Permanent Secretary in the Ministry of Education, Elaine Foster-Allen, says while access to primary education has grown exponentially over the decades, greater priority is being placed on quality.

This is in keeping with the Government’s strategic priorities for 2013/2014, which is focussed on improving educational outcomes.

“It is our intention to ensure that we get the quality right even as we are top of the class where access is concerned,” Mrs. Foster-Allen said, noting that in the area of access, Jamaica is ranked among the top six in the Latin America and Caribbean region.

The Permanent Secretary, who was addressing a forum on primary education on October 10, at the Jones Town Primary School in Kingston, said that schools must be equipped with teachers, who are adequately trained to address the educational needs of learners.
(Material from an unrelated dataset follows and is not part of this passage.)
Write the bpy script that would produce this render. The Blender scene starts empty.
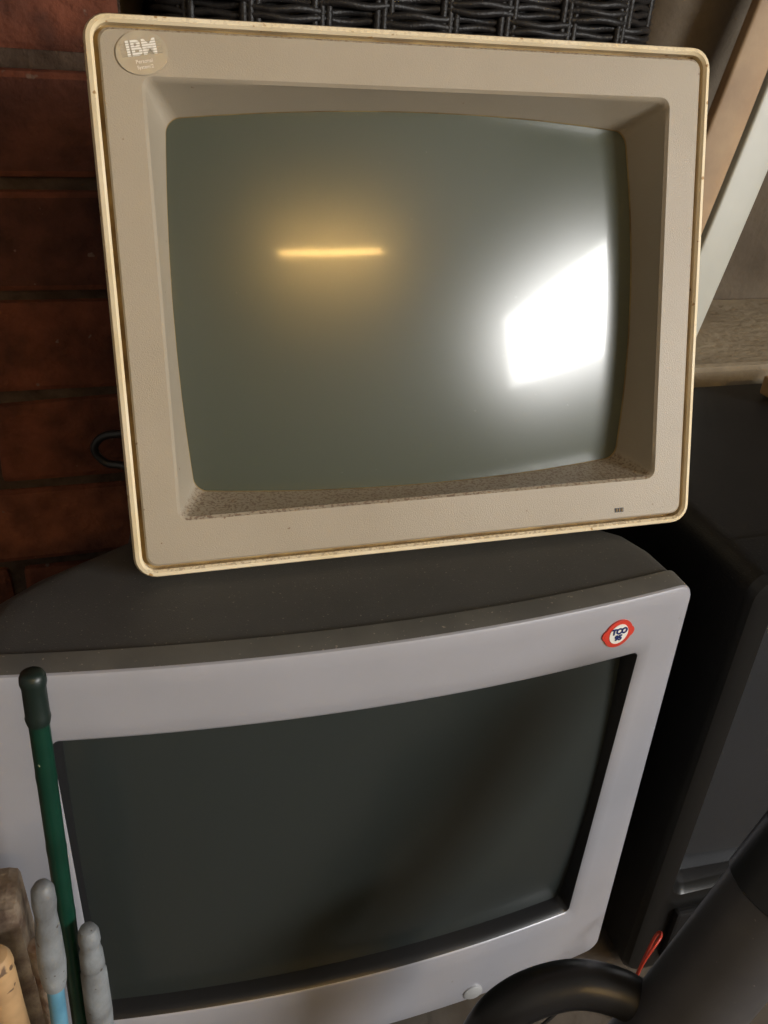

“Quality, as you know, spreads from teacher quality, the teacher’s ability in terms of content, in terms of their ability to teach well and make best judgements in terms of assessments,” she said, noting that adequate facilities and services are also vital in attaining the highest outcome in the education sector.

“Quality also deals with the leadership of our institutions as well as the support services that we put in place for our children,” she added.

The special forum on primary education represents part of the Ministry’s contribution to the centenary celebrations of the institution.

The event, which targeted parents, teachers and the wider community, featured interactive presentations on topics such as parenting, children with special needs, nutrition, the new curriculum and educating boys.

Over the decades, the Jones Town Primary School has acquired a well-deserved reputation for being exceptional in preparing students for placement in traditional high schools.

This reputation was at its peak in 1972, when enrolment rose to 1,650 students. This led to Jones Town Primary becoming the first school to be placed on the shift system by the Ministry of Education.

Currently, the institution caters to approximately 300 students, and has 13 teachers and two guidance counsellors.